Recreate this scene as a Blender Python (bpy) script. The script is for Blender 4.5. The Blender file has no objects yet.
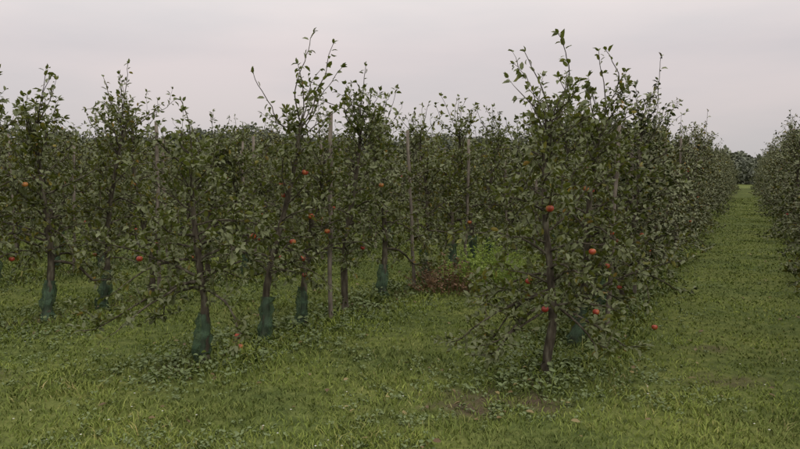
import bpy, math, random
import numpy as np
from mathutils import Vector

scene = bpy.context.scene
scene.view_settings.view_transform = 'Standard'
scene.view_settings.look = 'None'
scene.view_settings.exposure = 0
UR = (0.446, 0.895)      # row direction
UP = (0.895, -0.446)     # across rows (to the right)

def rp(along, perp):
    return along*UR[0]+perp*UP[0], along*UR[1]+perp*UP[1]

# ------------------------------------------------------------ noise
_t = {}
def vnoise(x, y, s, seed=0):
    if seed not in _t:
        _t[seed] = np.random.RandomState(seed+100).rand(256, 256)
    t = _t[seed]
    x = np.asarray(x, float)/s+1000.; y = np.asarray(y, float)/s+1000.
    xi = np.floor(x).astype(int); yi = np.floor(y).astype(int)
    fx = x-xi; fy = y-yi
    fx = fx*fx*(3-2*fx); fy = fy*fy*(3-2*fy)
    a = t[xi % 256, yi % 256]; b = t[(xi+1) % 256, yi % 256]
    c = t[xi % 256, (yi+1) % 256]; d = t[(xi+1) % 256, (yi+1) % 256]
    return (a*(1-fx)+b*fx)*(1-fy)+(c*(1-fx)+d*fx)*fy

def perp_of(x, y):
    return x*UP[0]+y*UP[1]
def along_of(x, y):
    return x*UR[0]+y*UR[1]
ROWS = [4.25, 1.40, -1.47, -4.22, -7.15]+[-7.15-2.87*i for i in range(1, 13)]
STARTS = [6.0, 5.2, 5.69, 4.63, 4.35, 4.2, 4.4, 4.1, 4.3, 4.2, 4.0, 4.2, 4.1, 4.0, 4.3, 4.1, 4.2]
def row_dist(x, y):
    p = perp_of(x, y)
    a = along_of(x, y)
    d = np.full(np.shape(p), 99.)
    for r, s in zip(ROWS, STARTS):
        da = np.maximum(0, (s-0.2)-a)
        d = np.minimum(d, np.sqrt((p-r)**2+da**2))
    return d
def ground_z(x, y):
    x = np.asarray(x, float); y = np.asarray(y, float)
    r = np.sqrt(x*x+y*y)
    k = np.clip(1-(r-30)/60, 0, 1)
    return k*((vnoise(x, y, 1.7, 1)-.5)*.06+(vnoise(x, y, .5, 2)-.5)*.03)

# ------------------------------------------------------------ mesh builder
class MB:
    def __init__(s):
        s.v = []; s.n = 0; s.f = []
    def add(s, verts, faces, mat=0, rnd=0.5):
        verts = np.asarray(verts, float).reshape(-1, 3)
        faces = np.asarray(faces, int)
        m = len(faces)
        r = np.broadcast_to(np.asarray(rnd, float), (m,)) if np.ndim(rnd) == 0 else np.asarray(rnd)
        s.f.append((faces+s.n, np.full(m, mat, int), r))
        s.v.append(verts); s.n += len(verts)
    def addm(s, verts, facelists, mat, rnds):
        verts = np.asarray(verts, float).reshape(-1, 3)
        for fl, r in zip(facelists, rnds):
            s.f.append((fl+s.n, np.full(len(fl), mat, int), r))
        s.v.append(verts); s.n += len(verts)
    def mesh(s, name, mats, smooth=True):
        me = bpy.data.meshes.new(name)
        V = np.concatenate(s.v)
        me.vertices.add(len(V)); me.vertices.foreach_set('co', V.astype(np.float32).ravel())
        loops = np.concatenate([f.ravel() for f, _, _ in s.f])
        tot = np.concatenate([np.full(len(f), f.shape[1]) for f, _, _ in s.f])
        st = np.concatenate([[0], np.cumsum(tot)[:-1]])
        me.loops.add(len(loops)); me.loops.foreach_set('vertex_index', loops.astype(np.int32))
        me.polygons.add(len(tot))
        me.polygons.foreach_set('loop_start', st.astype(np.int32))
        me.polygons.foreach_set('loop_total', tot.astype(np.int32))
        me.polygons.foreach_set('material_index', np.concatenate([m for _, m, _ in s.f]).astype(np.int32))
        me.polygons.foreach_set('use_smooth', np.full(len(tot), smooth))
        for m in mats: me.materials.append(m)
        a = me.attributes.new('rnd', 'FLOAT', 'FACE')
        a.data.foreach_set('value', np.concatenate([r for _, _, r in s.f]).astype(np.float32))
        me.update(calc_edges=True)
        return me

def unit(v):
    v = np.asarray(v, float)
    return v/np.maximum(np.linalg.norm(v, axis=-1, keepdims=True), 1e-9)

def tube(mb, path, rad, k, mat, rnd=.5, wob=0, rs=None):
    path = np.asarray(path, float); rad = np.asarray(rad, float)
    n = len(path)
    t = unit(np.gradient(path, axis=0))
    ref = np.array([1., .13, .07]) if abs(t[0][0]) < .8 else np.array([.1, 1., .1])
    a = unit(np.cross(t, ref)); b = np.cross(t, a)
    an = np.linspace(0, 2*math.pi, k, endpoint=False)
    rr = rad[:, None]*np.ones((n, k))
    if wob and rs is not None:
        rr = rr*(1+wob*(rs.rand(n, k)-.5))
    V = path[:, None]+(a[:, None]*np.cos(an)[None, :, None]+b[:, None]*np.sin(an)[None, :, None])*rr[..., None]
    i = np.arange(n-1)[:, None]*k; j = np.arange(k)[None]
    F = np.stack([i+j, i+(j+1) % k, i+k+(j+1) % k, i+k+j], -1).reshape(-1, 4)
    mb.add(V.reshape(-1, 3), F, mat, rnd)

def leaves(mb, P, D, S, rs, mat=0, aspect=.52, up=1.0, droop=.2):
    P = np.asarray(P); D = unit(D); S = np.asarray(S)
    n = len(P)
    nrm = np.array([0, 0, up])+rs.normal(0, .65, (n, 3))
    side = unit(np.cross(D, nrm)); nrm = unit(np.cross(side, D))
    w = S*aspect*(.85+.3*rs.rand(n))/2
    fold = .28+.3*rs.rand(n)
    S1 = S[:, None]
    bend = (droop*(.3+rs.rand(n)))[:, None]*S1
    B = P
    M = P+D*S1*.5-nrm*bend*.15
    T = P+D*S1-nrm*bend
    wl = w[:, None]; fo = (fold*w)[:, None]
    L1 = P+D*S1*.26+side*wl*.85+nrm*fo*.8
    L2 = P+D*S1*.66+side*wl*.9+nrm*(fo-bend*.35)
    R1 = P+D*S1*.26-side*wl*.85+nrm*fo*.8
    R2 = P+D*S1*.66-side*wl*.9+nrm*(fo-bend*.35)
    V = np.stack([B, M, T, L1, L2, R1, R2], 1).reshape(-1, 3)
    o = (np.arange(n)*7)[:, None]
    q = np.concatenate([o+np.array([[0, 1, 4, 3]]), o+np.array([[1, 0, 5, 6]])])
    t = np.concatenate([o+np.array([[1, 2, 4]]), o+np.array([[2, 1, 6]])])
    r = rs.rand(n)
    mb.addm(V, [q, t], mat, [np.concatenate([r, r]), np.concatenate([r, r])])

# ------------------------------------------------------------ materials
def newmat(name):
    m = bpy.data.materials.new(name); m.use_nodes = True
    nt = m.node_tree; nt.nodes.clear()
    return m, nt, nt.nodes, nt.links
def ramp(nodes, stops, interp='LINEAR'):
    r = nodes.new('ShaderNodeValToRGB'); r.color_ramp.interpolation = interp
    e = r.color_ramp.elements
    e[0].position = stops[0][0]; e[0].color = (*stops[0][1], 1)
    e[1].position = stops[-1][0]; e[1].color = (*stops[-1][1], 1)
    for p, c in stops[1:-1]:
        x = e.new(p); x.color = (*c, 1)
    return r
def mixc(nodes, links, f, a, b, mode='MIX'):
    m = nodes.new('ShaderNodeMix'); m.data_type = 'RGBA'; m.blend_type = mode
    for sock, v in ((m.inputs[0], f), (m.inputs[6], a), (m.inputs[7], b)):
        if hasattr(v, 'is_output'): links.new(v, sock)
        elif isinstance(v, (int, float)): sock.default_value = v
        else: sock.default_value = (*v, 1)
    return m.outputs[2]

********

__Task statement__. From the first line above through the line containing "y, .5, 2)-.5)*.03)", copy everything exactly, without the pictures.

__Exercise solution__.
Recreate this scene as a Blender Python (bpy) script. The script is for Blender 4.5. The Blender file has no objects yet.
import bpy, math, random
import numpy as np
from mathutils import Vector

scene = bpy.context.scene
scene.view_settings.view_transform = 'Standard'
scene.view_settings.look = 'None'
scene.view_settings.exposure = 0
UR = (0.446, 0.895)      # row direction
UP = (0.895, -0.446)     # across rows (to the right)

def rp(along, perp):
    return along*UR[0]+perp*UP[0], along*UR[1]+perp*UP[1]

# ------------------------------------------------------------ noise
_t = {}
def vnoise(x, y, s, seed=0):
    if seed not in _t:
        _t[seed] = np.random.RandomState(seed+100).rand(256, 256)
    t = _t[seed]
    x = np.asarray(x, float)/s+1000.; y = np.asarray(y, float)/s+1000.
    xi = np.floor(x).astype(int); yi = np.floor(y).astype(int)
    fx = x-xi; fy = y-yi
    fx = fx*fx*(3-2*fx); fy = fy*fy*(3-2*fy)
    a = t[xi % 256, yi % 256]; b = t[(xi+1) % 256, yi % 256]
    c = t[xi % 256, (yi+1) % 256]; d = t[(xi+1) % 256, (yi+1) % 256]
    return (a*(1-fx)+b*fx)*(1-fy)+(c*(1-fx)+d*fx)*fy

def perp_of(x, y):
    return x*UP[0]+y*UP[1]
def along_of(x, y):
    return x*UR[0]+y*UR[1]
ROWS = [4.25, 1.40, -1.47, -4.22, -7.15]+[-7.15-2.87*i for i in range(1, 13)]
STARTS = [6.0, 5.2, 5.69, 4.63, 4.35, 4.2, 4.4, 4.1, 4.3, 4.2, 4.0, 4.2, 4.1, 4.0, 4.3, 4.1, 4.2]
def row_dist(x, y):
    p = perp_of(x, y)
    a = along_of(x, y)
    d = np.full(np.shape(p), 99.)
    for r, s in zip(ROWS, STARTS):
        da = np.maximum(0, (s-0.2)-a)
        d = np.minimum(d, np.sqrt((p-r)**2+da**2))
    return d
def ground_z(x, y):
    x = np.asarray(x, float); y = np.asarray(y, float)
    r = np.sqrt(x*x+y*y)
    k = np.clip(1-(r-30)/60, 0, 1)
    return k*((vnoise(x, y, 1.7, 1)-.5)*.06+(vnoise(x, y, .5, 2)-.5)*.03)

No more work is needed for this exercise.